**GOAL OF THE EXERCISE:** Within the material below, locate the line with "Continue the Blender" and the line with "badge(dr, X(203), 0.0, ZM(251.2), 0.0135, 0.014)", then return those two lines and all lines between them, exactly as written.

——————

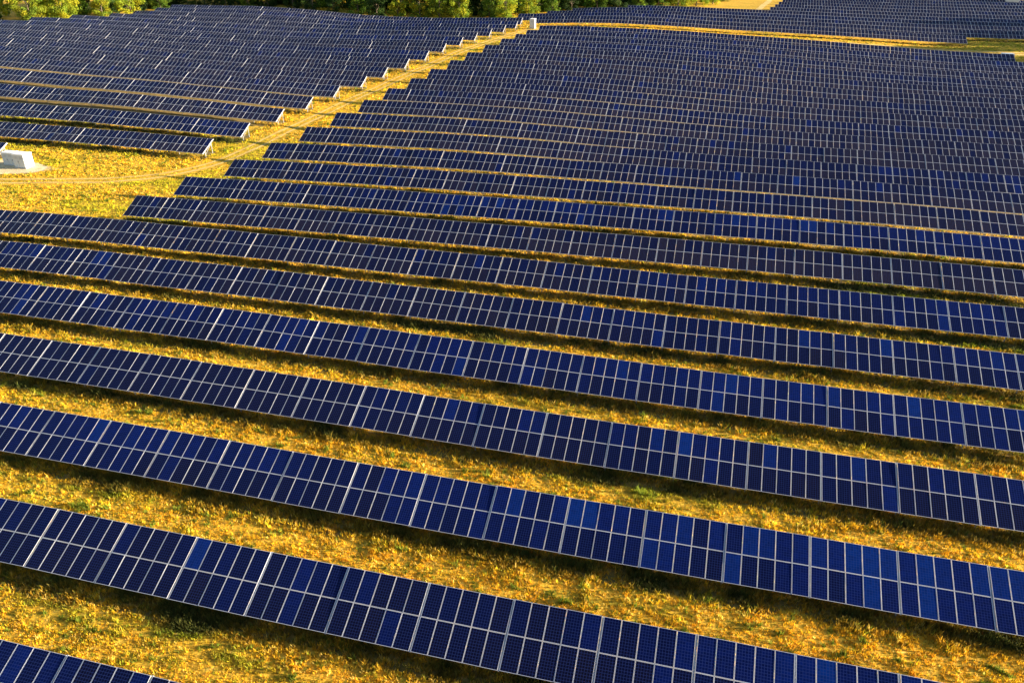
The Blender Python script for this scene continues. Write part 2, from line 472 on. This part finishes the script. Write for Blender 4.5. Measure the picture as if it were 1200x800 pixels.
def solar_array(row, x_start, n, label, group, detail, dy=0.0):
    """one row of n tables from x_start to the right; detail 2: panels and posts are objects, 1: posts are, 0: neither"""
    y = Y1 + DY * (row - 1) + dy
    xm = x_start + n * PITCH_X / 2
    root = bpy.data.objects.new('solar_array', None); C.objects.link(root)
    root.empty_display_size = .5
    zb = lower_z(xm, y) - LOWER
    root.location = (xm, y, zb)
    tag(root, label, 'solar array', group)
    FOOT.append((y, x_start, x_start + n * PITCH_X))
    r = random.Random(row * 31 + int(x_start) + 5000)
    bias = .27 + .08 * math.sin(row * 1.7)
    warm = lambda X: .18 * min(1, max(0, (X + 30) / 70)) * min(1, max(0, (y - 90) / 110)) + .05 * (y > 100)
    z = [lower_z(x_start + k * PITCH_X, y) for k in range(n + 1)]
    z = [a + r.gauss(0, .018) for a in z]
    for k in range(n):
        xa = x_start + k * PITCH_X
        zc = (z[k] + z[k + 1]) / 2; sl = math.atan2(z[k + 1] - z[k], PITCH_X)
        bias = min(.55, max(.08, bias + r.gauss(0, .07)))
        loc = (xa + PITCH_X / 2 - xm, r.gauss(0, .012), zc - zb + r.gauss(0, .005))
        rot = (r.gauss(0, .0035), -sl, r.gauss(0, .0008))
        if detail == 2:
            t = link('panel_table', TABLE, root, loc, rot)
            for c in range(5):
                for q in range(2):
                    tn = tone_pick(r, bias + .10 - warm(xa) + .26 * max(0, min(1, (55 - y) / 30)) * max(0, min(1, (xa + 22 + max(0, 24 - y) * 6) / 34)) - .03 + .06 * max(0, min(1, xa / 25)) * (y < 60), q == 0)
                    tn = max(tn, .27 - max(0, y - 45) * .006 + r.random() * .06)
                    p = link('solar_panel', PANELS[min(13, max(0, int(tn * 14)))], t, T(COLX[c], ROWS[q], r.gauss(0, .002)), (r.gauss(0, .002), r.gauss(0, .002), 0))
        else:
            kk = min(19, max(0, int((bias - warm(xa) - .08) / .47 * 19 + r.gauss(0, 2))))
            link('panel_table', TABLES[kk], root, loc, rot)
    for k in range(n + 1):
        loc = (x_start + k * PITCH_X - xm + (.045 if k == 0 else -.045 if k == n else 0), 0, z[k] - zb)
        if detail:
            s = link('support_frame', RAFTER, root, loc)
            link('post', POSTF, s); link('post', POSTR, s)
        else:
            link('support_frame', SUPPORT, root, loc)
    return root


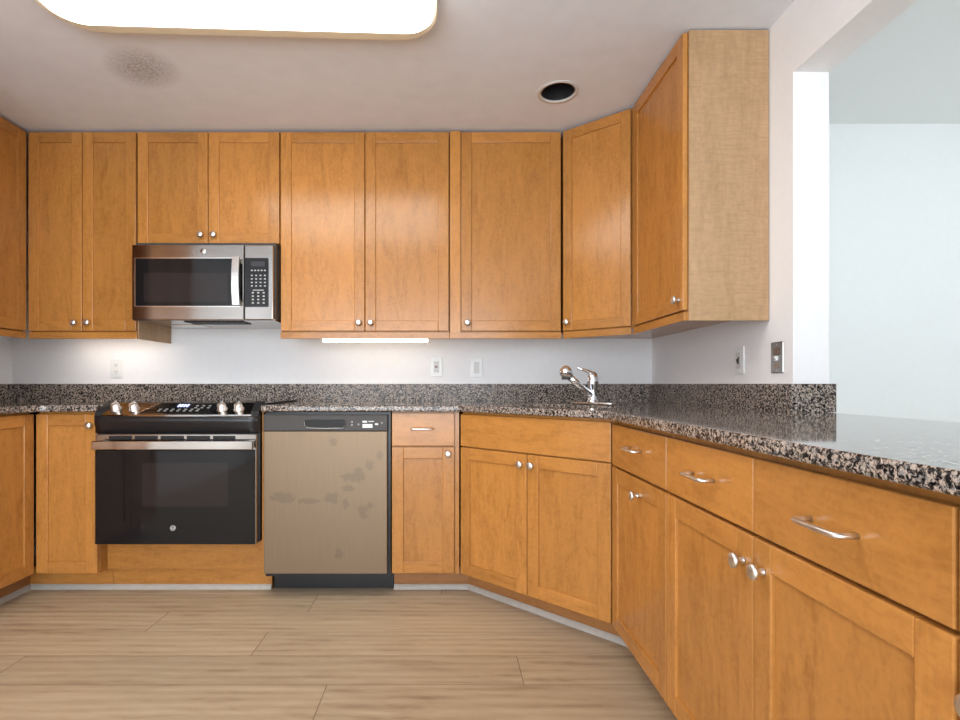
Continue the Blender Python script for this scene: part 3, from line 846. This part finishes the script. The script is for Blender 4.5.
for a, b in zip(rows, rows[1:]):
    for k in range(4): f = bm.faces.new((a[k], a[(k+1) % 4], b[(k+1) % 4], b[k]))
bm.faces.new(rows[0]); bm.faces.new(rows[-1][::-1]); bmesh.ops.recalc_face_normals(bm, faces=bm.faces[:])
for z0, z1 in ((ZM(305), ZM(301)), (ZM(263), ZM(259))): m.box(X(235.2), X(240.3), -0.024, -0.001, z0, z1)
m.build('handle', STEEL_BR, dr)
m = MB(); m.prism(rounded_rect(X(244.8), X(268.6), ZM(307), ZM(258), 0.006, 4), -0.002, 0.001, 'y'); kp = m.build('keypad', BLACK_GLASS, cc)
m = MB(); m.box(X(251), X(265), -0.0026, -0.0015, ZM(266.5), ZM(261.5)); m.build('display', plain('lcd_grey', (0.035, 0.035, 0.04), 0.2), kp)
m = MB()
for py, n in ((270.5, 5), (275.5, 4), (279, 4), (282.5, 4), (286, 4)):
    for i in range(n):
        x = 252+(13/(n-1))*i; m.box(X(x-0.9), X(x+0.9), -0.0026, -0.0018, ZM(py+0.6), ZM(py-0.6))
m.box(X(253), X(264), -0.0026, -0.0018, ZM(290.6), ZM(289.8))
for r in range(4):
    for i in range(3):
        x = 253+5.4*i; y = 292.8+3.4*r
        m.box(X(x-1.0), X(x+1.0), -0.0026, -0.0018, ZM(y+0.7), ZM(y-0.7))
m.build('key_legends', plain('key_print', (0.42, 0.42, 0.40), 0.5), kp)
badge(dr, X(203), 0.0, ZM(251.2), 0.0135, 0.014)

# ------------------------------------------------------------------ outlets and switches
def plate(name, label, cat, loc, rot, mat, kind):
    t = thing(name, label, cat, loc, rot)
    m = MB(); m.box(-0.035, 0.035, -0.006, -0.0005, -0.0575, 0.0575, 0.0025); m.build('cover_plate', mat, t)
    ins = {'outlet': 1}
    if kind == 'duplex':
        for z in (-0.0195, 0.0195):
            m = MB(); m.prism(rounded_rect(-0.0165, 0.0165, z-0.014, z+0.014, 0.009, 4), -0.008, -0.005, 'y')
            r = m.build('receptacle', mat, t)
            for x in (-0.0065, 0.0065):
                m = MB(); m.box(x-0.0012, x+0.0012, -0.0084, -0.0075, z-0.002, z+0.007); m.build('slot', DARK, r)
            m = MB(); m.lathe([(0.0025, 0), (0.0025, 0.0008), (0.0001, 0.0008)], (0, -0.0077, z-0.008), (0, -1, 0), 10); m.build('ground_hole', DARK, r)
    elif kind == 'gfci':
        m = MB(); m.box(-0.0165, 0.0165, -0.009, -0.005, -0.034, 0.034, 0.001); r = m.build('receptacle', OFFWHITE_PL, t)
        m = MB(); m.box(-0.008, 0.008, -0.0102, -0.0085, 0.001, 0.007); m.build('test_button', DARK, r)
        m = MB(); m.box(-0.008, 0.008, -0.0102, -0.0085, -0.008, -0.002); m.build('reset_button', plain('red_button', (0.25, 0.05, 0.04), 0.4), r)
        for z in (-0.022, 0.022):
            for x in (-0.0065, 0.0065):
                m = MB(); m.box(x-0.0013, x+0.0013, -0.0096, -0.0085, z-0.004, z+0.004); m.build('slot', DARK, r)
    elif kind == 'rocker':
        m = MB(); m.box(-0.0165, 0.0165, -0.0075, -0.005, -0.034, 0.034, 0.001)
        m.hexa([(-0.0145, -0.0075, -0.031), (0.0145, -0.0075, -0.031), (0.0145, -0.006, -0.031), (-0.0145, -0.006, -0.031), (-0.0145, -0.012, 0.031), (0.0145, -0.012, 0.031), (0.0145, -0.006, 0.031), (-0.0145, -0.006, 0.031)])
        m.build('rocker', OFFWHITE_PL, t)
    elif kind == 'combo':
        m = MB(); m.prism(rounded_rect(-0.0165, 0.0165, 0.008, 0.036, 0.010, 4), -0.009, -0.005, 'y'); r = m.build('receptacle', plain('brown_device', (0.16, 0.10, 0.07), 0.4), t)
        m = MB(); m.box(-0.006, 0.006, -0.011, -0.005, -0.012, 0.006, 0.001); m.hexa([(-0.004, -0.011, -0.008), (0.004, -0.011, -0.008), (0.004, -0.005, -0.008), (-0.004, -0.005, -0.008), (-0.003, -0.018, 0.003), (0.003, -0.018, 0.003), (0.003, -0.011, 0.004), (-0.003, -0.011, 0.004)]); m.build('toggle', WHITE_PL, t)
        m = MB(); m.prism(rounded_rect(-0.012, 0.012, -0.040, -0.018, 0.008, 4), -0.0075, -0.005, 'y'); m.build('lower_socket', plain('tan_device', (0.3, 0.22, 0.17), 0.4), t)
    elif kind == 'toggle':
        m = MB(); m.box(-0.0165, 0.0165, -0.0075, -0.005, -0.034, 0.034, 0.001); m.build('inset', OFFWHITE_PL, t)
        m = MB(); m.box(-0.004, 0.004, -0.0085, -0.0070, -0.015, 0.015); m.hexa([(-0.003, -0.012, -0.012), (0.003, -0.012, -0.012), (0.003, -0.008, -0.014), (-0.003, -0.008, -0.014), (-0.003, -0.017, 0.004), (0.003, -0.017, 0.004), (0.003, -0.008, 0.010), (-0.003, -0.008, 0.010)]); m.build('toggle', CHARCOAL, t)
    for z in (-0.047, 0.047):
        m = MB(); m.lathe([(0.0028, 0), (0.0028, 0.0006), (0.0001, 0.0008)], (0, -0.006, z), (0, -1, 0), 10); m.build('screw', NICKEL, t)
    return t
plate('wall_outlet', 'white duplex outlet on the back wall behind the range', 'outlet', ((117-447)*BACK/519, BACK, 1.107), 0, WHITE_PL, 'duplex')
plate('wall_outlet', 'white outlet with test buttons right of the lit lamp', 'outlet', ((436.3-447)*BACK/519, BACK, 1.117), 0, WHITE_PL, 'gfci')
plate('wall_switch', 'white rocker switch on the back wall, left of the faucet', 'switch', ((476.5-447)*BACK/519, BACK, 1.112), 0, WHITE_PL, 'rocker')
plate('wall_switch', 'white switch plate under the right wall cabinet', 'switch', (RIGHT, 2.160, 1.113), -PI/2, WHITE_PL, 'toggle')
plate('wall_switch', 'steel switch and outlet plate next to the pass-through edge', 'switch', (RIGHT, 1.912, 1.113), -PI/2, STEEL, 'combo')

# ------------------------------------------------------------------ lights of the room
FX0, FX1, FY1, FY0 = -1.335, -0.028, 1.858, 0.85
fc = ((FX0+FX1)/2, (FY0+FY1)/2)
t = thing('ceiling_light', 'large lit ceiling fixture with a rounded white lens', 'ceiling light', (fc[0], fc[1], 2.28), math.radians(2.3))
hx, hy = (FX1-FX0)/2, (FY1-FY0)/2
m = MB(); m.prism(rounded_rect(-hx, hx, -hy, hy, 0.10, 10), 0.0, 0.035, 'z', bev=0.008); m.build('lens', LENS, t)
m = MB(); m.prism(rounded_rect(-hx-0.05, hx+0.012, -hy-0.012, hy+0.09, 0.14, 10), 0.036, 0.0795, 'z', bev=0.004); m.build('frame', FRAME_SHADE, t)  # front and left overhang stands in for the shaded band on the ceiling
t = thing('recessed_light', 'round unlit recessed ceiling light with a black baffle', 'recessed light', (CAN[0], CAN[1], CEILZ))
m = MB(); m.lathe([(0.094, -0.0004), (0.093, -0.004), (0.084, -0.006), (0.0765, -0.003), (0.0765, 0.004)], (0, 0, 0), (0, 0, 1), 40, cap=False); m.build('trim_ring', OFFWHITE_PL, t)
m = MB(); m.lathe([(0.0768, 0.0), (0.074, 0.02), (0.071, 0.06), (0.060, 0.12), (0.0001, 0.125)], (0, 0, 0), (0, 0, 1), 40, cap=False); m.build('baffle', plain('black_baffle', (0.03, 0.03, 0.034), 0.3), t)
m = MB(); m.lathe([(0.0001, 0.075), (0.025, 0.078), (0.042, 0.088), (0.048, 0.105), (0.030, 0.123)], (0, 0, 0), (0, 0, 1), 28, cap=False); m.build('bulb', plain('unlit_bulb', (0.10, 0.11, 0.12), 0.25), t)
# slim tube lamp under the wide wall cabinet
lx = ((323-447)+(428-447))/2*2.84/519; lw = (428-323)*2.84/519/2
t = thing('under_cabinet_light', 'slim lit tube lamp under the wide wall cabinet', 'lamp', (lx, 2.84, 1.247))
m = MB(); m.box(-lw-0.006, lw+0.006, -0.016, 0.016, 0.017, 0.037, 0.003); m.build('housing', WHITE_PL, t)
m = MB(); m.box(-lw, lw, -0.014, 0.014, -0.003, 0.0165, 0.005); m.build('tube', STRIP, t)

# a second slim lamp tucked behind the light rail of the left wall cabinet
t = thing('under_cabinet_light', 'slim lamp hidden behind the rail of the left wall cabinet', 'lamp', (-1.93, 2.93, 1.2745))
m = MB(); m.box(-0.245, 0.245, -0.018, 0.018, 0.006, 0.0098, 0.001); m.build('housing', WHITE_PL, t)
m = MB(); m.box(-0.24, 0.24, -0.015, 0.015, 0.000, 0.0057, 0.001); m.build('tube', emit('warm_tube', (1.0, 0.90, 0.78), 13.0), t)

——————

**THE ANSWER:**
Continue the Blender Python script for this scene: part 3, from line 846. This part finishes the script. The script is for Blender 4.5.
for a, b in zip(rows, rows[1:]):
    for k in range(4): f = bm.faces.new((a[k], a[(k+1) % 4], b[(k+1) % 4], b[k]))
bm.faces.new(rows[0]); bm.faces.new(rows[-1][::-1]); bmesh.ops.recalc_face_normals(bm, faces=bm.faces[:])
for z0, z1 in ((ZM(305), ZM(301)), (ZM(263), ZM(259))): m.box(X(235.2), X(240.3), -0.024, -0.001, z0, z1)
m.build('handle', STEEL_BR, dr)
m = MB(); m.prism(rounded_rect(X(244.8), X(268.6), ZM(307), ZM(258), 0.006, 4), -0.002, 0.001, 'y'); kp = m.build('keypad', BLACK_GLASS, cc)
m = MB(); m.box(X(251), X(265), -0.0026, -0.0015, ZM(266.5), ZM(261.5)); m.build('display', plain('lcd_grey', (0.035, 0.035, 0.04), 0.2), kp)
m = MB()
for py, n in ((270.5, 5), (275.5, 4), (279, 4), (282.5, 4), (286, 4)):
    for i in range(n):
        x = 252+(13/(n-1))*i; m.box(X(x-0.9), X(x+0.9), -0.0026, -0.0018, ZM(py+0.6), ZM(py-0.6))
m.box(X(253), X(264), -0.0026, -0.0018, ZM(290.6), ZM(289.8))
for r in range(4):
    for i in range(3):
        x = 253+5.4*i; y = 292.8+3.4*r
        m.box(X(x-1.0), X(x+1.0), -0.0026, -0.0018, ZM(y+0.7), ZM(y-0.7))
m.build('key_legends', plain('key_print', (0.42, 0.42, 0.40), 0.5), kp)
badge(dr, X(203), 0.0, ZM(251.2), 0.0135, 0.014)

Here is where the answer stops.